Short problem - Go through the lines below and copy each one that holds the string "this".

3D scene scripts -
** Begin **

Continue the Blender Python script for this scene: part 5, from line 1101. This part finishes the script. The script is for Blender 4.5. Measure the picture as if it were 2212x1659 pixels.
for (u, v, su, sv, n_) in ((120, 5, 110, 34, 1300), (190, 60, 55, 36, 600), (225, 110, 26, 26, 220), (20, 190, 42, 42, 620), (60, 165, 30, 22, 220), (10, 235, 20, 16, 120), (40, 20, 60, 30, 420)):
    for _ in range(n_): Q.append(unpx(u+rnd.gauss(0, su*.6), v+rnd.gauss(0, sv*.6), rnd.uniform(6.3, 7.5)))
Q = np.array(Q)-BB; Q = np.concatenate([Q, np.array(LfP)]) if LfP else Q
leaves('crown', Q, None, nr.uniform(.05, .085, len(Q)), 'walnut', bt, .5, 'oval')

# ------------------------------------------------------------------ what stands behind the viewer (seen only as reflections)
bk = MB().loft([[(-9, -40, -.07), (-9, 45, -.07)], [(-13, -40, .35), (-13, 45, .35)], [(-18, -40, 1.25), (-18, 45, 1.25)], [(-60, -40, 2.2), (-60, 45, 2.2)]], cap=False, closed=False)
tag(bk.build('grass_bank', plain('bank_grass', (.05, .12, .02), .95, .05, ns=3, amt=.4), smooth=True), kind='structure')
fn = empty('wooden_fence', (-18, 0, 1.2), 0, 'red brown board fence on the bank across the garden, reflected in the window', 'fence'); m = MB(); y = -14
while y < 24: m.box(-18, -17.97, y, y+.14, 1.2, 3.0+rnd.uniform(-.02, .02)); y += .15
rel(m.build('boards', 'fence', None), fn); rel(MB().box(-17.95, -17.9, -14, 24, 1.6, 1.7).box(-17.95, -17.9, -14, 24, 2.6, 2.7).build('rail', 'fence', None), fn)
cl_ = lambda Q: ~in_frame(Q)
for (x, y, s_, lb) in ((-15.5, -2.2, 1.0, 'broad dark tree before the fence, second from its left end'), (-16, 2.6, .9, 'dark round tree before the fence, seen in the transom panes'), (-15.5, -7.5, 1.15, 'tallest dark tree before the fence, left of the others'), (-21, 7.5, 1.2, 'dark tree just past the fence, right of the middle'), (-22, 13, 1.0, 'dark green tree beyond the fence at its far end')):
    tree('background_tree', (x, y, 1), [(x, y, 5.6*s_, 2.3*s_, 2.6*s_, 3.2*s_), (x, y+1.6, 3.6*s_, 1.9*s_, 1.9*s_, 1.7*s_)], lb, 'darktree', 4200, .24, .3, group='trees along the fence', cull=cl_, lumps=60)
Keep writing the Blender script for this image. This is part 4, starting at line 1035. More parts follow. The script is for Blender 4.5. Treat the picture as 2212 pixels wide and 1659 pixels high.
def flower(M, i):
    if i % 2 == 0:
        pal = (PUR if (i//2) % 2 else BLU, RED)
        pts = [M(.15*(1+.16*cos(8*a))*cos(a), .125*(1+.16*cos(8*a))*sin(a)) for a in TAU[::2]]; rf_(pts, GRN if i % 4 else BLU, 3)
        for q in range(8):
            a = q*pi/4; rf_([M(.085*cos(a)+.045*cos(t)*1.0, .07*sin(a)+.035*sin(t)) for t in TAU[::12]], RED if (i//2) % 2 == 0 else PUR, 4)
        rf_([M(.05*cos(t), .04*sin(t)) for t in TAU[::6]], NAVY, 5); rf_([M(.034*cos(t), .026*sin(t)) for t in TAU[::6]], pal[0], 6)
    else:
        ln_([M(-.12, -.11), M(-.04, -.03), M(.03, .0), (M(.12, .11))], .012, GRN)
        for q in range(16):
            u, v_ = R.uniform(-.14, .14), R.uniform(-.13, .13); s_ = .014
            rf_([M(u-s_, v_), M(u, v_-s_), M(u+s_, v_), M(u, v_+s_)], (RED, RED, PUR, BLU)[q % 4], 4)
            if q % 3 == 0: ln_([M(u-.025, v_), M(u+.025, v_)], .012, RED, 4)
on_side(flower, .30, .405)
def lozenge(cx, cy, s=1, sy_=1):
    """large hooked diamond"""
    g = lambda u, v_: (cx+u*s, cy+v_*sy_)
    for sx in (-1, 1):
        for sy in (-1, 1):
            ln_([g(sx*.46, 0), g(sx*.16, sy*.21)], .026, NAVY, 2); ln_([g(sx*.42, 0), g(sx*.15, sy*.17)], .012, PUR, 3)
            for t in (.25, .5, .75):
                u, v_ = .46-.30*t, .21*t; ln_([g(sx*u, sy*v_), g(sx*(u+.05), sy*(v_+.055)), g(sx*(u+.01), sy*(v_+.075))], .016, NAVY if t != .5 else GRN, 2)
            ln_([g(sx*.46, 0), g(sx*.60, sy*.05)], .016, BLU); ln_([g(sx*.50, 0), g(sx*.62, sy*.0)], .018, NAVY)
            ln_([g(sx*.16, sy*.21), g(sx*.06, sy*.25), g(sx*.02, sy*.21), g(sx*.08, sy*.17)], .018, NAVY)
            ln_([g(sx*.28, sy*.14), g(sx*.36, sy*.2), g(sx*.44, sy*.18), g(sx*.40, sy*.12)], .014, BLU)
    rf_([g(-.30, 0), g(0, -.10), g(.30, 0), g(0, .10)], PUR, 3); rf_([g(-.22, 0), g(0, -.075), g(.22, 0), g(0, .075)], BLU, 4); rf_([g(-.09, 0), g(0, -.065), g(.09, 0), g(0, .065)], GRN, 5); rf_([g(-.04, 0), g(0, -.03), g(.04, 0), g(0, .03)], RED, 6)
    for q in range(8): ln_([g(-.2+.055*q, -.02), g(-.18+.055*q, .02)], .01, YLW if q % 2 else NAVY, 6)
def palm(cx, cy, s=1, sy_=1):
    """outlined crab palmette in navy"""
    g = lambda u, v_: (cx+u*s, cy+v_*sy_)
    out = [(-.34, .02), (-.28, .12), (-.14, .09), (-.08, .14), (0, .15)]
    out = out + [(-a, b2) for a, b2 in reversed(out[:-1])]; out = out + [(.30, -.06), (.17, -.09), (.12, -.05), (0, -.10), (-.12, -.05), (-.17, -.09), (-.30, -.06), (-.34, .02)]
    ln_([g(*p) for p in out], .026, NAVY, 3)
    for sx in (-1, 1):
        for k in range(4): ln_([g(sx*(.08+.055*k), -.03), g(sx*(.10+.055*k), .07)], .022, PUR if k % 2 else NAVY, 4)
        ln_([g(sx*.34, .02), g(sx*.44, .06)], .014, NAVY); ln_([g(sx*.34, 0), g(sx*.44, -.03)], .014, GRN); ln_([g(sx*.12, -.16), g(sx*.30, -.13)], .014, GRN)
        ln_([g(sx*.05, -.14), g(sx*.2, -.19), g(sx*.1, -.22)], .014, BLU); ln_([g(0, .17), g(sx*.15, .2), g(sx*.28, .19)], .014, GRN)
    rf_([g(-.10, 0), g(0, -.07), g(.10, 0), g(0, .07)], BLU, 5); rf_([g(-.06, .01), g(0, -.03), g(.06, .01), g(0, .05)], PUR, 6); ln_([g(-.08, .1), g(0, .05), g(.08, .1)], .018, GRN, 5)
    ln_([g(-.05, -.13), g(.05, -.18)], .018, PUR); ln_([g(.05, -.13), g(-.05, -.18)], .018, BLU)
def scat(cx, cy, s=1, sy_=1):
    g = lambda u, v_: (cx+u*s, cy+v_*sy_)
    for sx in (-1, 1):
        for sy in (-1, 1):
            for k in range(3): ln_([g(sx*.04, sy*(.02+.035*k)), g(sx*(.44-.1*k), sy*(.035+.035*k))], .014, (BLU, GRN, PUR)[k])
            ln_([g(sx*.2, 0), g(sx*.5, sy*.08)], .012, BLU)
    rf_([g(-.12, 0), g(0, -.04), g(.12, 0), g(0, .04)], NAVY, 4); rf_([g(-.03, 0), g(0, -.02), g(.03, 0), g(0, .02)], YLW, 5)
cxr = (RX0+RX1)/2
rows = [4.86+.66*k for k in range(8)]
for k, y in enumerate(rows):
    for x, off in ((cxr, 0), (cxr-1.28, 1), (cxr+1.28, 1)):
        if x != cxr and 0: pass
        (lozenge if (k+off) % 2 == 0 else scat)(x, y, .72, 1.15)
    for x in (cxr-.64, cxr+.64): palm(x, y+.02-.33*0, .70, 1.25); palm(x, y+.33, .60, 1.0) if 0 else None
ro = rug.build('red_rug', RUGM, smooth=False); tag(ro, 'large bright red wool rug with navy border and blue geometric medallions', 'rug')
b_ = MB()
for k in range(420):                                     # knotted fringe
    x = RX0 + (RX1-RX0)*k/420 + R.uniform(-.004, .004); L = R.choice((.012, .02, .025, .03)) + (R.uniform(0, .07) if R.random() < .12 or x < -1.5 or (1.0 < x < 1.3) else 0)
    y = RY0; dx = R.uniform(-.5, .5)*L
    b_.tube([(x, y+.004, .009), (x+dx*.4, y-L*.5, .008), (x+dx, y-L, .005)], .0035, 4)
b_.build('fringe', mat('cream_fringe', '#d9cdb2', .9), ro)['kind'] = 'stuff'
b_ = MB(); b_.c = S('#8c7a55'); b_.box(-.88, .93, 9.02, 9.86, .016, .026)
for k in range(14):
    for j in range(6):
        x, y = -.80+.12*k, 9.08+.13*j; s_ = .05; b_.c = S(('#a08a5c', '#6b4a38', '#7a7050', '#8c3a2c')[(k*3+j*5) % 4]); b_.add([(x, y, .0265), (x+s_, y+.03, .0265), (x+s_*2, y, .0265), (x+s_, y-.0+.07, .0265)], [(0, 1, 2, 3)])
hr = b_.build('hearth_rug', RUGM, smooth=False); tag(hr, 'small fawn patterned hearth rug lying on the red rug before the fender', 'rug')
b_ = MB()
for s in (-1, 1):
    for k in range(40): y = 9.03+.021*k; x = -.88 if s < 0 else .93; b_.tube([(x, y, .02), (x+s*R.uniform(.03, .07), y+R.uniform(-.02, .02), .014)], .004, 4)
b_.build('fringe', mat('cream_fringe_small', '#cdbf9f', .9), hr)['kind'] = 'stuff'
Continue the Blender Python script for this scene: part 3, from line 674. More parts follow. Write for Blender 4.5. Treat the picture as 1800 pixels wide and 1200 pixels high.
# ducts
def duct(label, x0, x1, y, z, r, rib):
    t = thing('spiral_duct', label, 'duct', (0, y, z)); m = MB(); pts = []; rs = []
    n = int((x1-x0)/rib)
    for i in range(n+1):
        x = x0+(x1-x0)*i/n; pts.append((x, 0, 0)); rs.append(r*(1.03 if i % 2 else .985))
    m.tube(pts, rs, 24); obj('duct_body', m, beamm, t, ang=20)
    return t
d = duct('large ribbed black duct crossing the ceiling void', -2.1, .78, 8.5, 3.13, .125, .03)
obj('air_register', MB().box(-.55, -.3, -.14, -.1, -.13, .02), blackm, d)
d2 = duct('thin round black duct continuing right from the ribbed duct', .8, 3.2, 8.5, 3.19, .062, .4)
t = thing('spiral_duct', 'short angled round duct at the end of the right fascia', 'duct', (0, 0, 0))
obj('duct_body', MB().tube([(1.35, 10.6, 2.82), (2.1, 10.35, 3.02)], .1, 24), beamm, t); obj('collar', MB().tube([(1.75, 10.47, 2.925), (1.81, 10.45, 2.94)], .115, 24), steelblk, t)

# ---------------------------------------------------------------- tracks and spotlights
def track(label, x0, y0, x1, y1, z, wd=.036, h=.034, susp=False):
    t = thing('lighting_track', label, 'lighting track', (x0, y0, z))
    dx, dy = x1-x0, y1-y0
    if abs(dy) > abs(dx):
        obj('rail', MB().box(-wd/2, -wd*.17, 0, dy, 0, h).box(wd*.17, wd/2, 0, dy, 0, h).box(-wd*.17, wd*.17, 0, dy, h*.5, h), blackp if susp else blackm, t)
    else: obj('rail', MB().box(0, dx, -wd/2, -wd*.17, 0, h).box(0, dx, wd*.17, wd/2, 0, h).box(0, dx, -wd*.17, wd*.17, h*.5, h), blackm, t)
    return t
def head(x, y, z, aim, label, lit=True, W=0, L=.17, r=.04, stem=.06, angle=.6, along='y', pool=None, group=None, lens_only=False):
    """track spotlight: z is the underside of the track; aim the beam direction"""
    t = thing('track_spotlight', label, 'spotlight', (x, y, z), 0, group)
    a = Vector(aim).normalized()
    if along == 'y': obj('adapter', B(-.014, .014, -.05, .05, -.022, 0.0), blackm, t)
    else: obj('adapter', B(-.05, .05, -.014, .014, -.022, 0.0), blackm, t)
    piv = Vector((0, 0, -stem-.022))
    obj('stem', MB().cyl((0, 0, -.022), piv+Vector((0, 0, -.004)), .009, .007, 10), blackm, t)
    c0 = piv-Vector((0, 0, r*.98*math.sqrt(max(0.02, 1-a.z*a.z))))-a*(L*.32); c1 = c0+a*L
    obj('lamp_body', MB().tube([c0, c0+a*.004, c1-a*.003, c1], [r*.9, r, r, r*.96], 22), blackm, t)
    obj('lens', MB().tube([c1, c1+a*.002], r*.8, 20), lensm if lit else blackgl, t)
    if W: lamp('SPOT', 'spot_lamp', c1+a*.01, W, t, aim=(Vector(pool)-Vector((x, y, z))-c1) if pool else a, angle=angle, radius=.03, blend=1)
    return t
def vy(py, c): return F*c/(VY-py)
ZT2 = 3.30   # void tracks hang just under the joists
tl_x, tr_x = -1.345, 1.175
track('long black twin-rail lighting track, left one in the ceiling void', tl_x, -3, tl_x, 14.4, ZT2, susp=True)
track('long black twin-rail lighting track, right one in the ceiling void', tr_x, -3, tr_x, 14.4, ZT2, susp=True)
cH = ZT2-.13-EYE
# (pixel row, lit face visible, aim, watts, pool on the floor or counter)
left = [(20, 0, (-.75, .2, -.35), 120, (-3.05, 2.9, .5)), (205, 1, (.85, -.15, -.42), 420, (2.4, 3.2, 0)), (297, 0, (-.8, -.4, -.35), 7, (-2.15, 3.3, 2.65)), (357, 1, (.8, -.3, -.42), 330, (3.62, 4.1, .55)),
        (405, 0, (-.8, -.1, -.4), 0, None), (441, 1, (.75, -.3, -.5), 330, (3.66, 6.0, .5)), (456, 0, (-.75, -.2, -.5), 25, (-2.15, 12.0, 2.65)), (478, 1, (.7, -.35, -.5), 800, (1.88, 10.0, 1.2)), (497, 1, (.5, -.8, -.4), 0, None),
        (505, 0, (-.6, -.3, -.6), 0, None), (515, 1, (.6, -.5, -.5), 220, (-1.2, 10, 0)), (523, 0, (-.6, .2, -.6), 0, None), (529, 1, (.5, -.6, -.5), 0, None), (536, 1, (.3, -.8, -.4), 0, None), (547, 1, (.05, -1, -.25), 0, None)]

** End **

The result -
Continue the Blender Python script for this scene: part 5, from line 1101. This part finishes the script. The script is for Blender 4.5. Measure the picture as if it were 2212x1659 pixels.
Keep writing the Blender script for this image. This is part 4, starting at line 1035. More parts follow. The script is for Blender 4.5. Treat the picture as 2212 pixels wide and 1659 pixels high.
Continue the Blender Python script for this scene: part 3, from line 674. More parts follow. Write for Blender 4.5. Treat the picture as 1800 pixels wide and 1200 pixels high.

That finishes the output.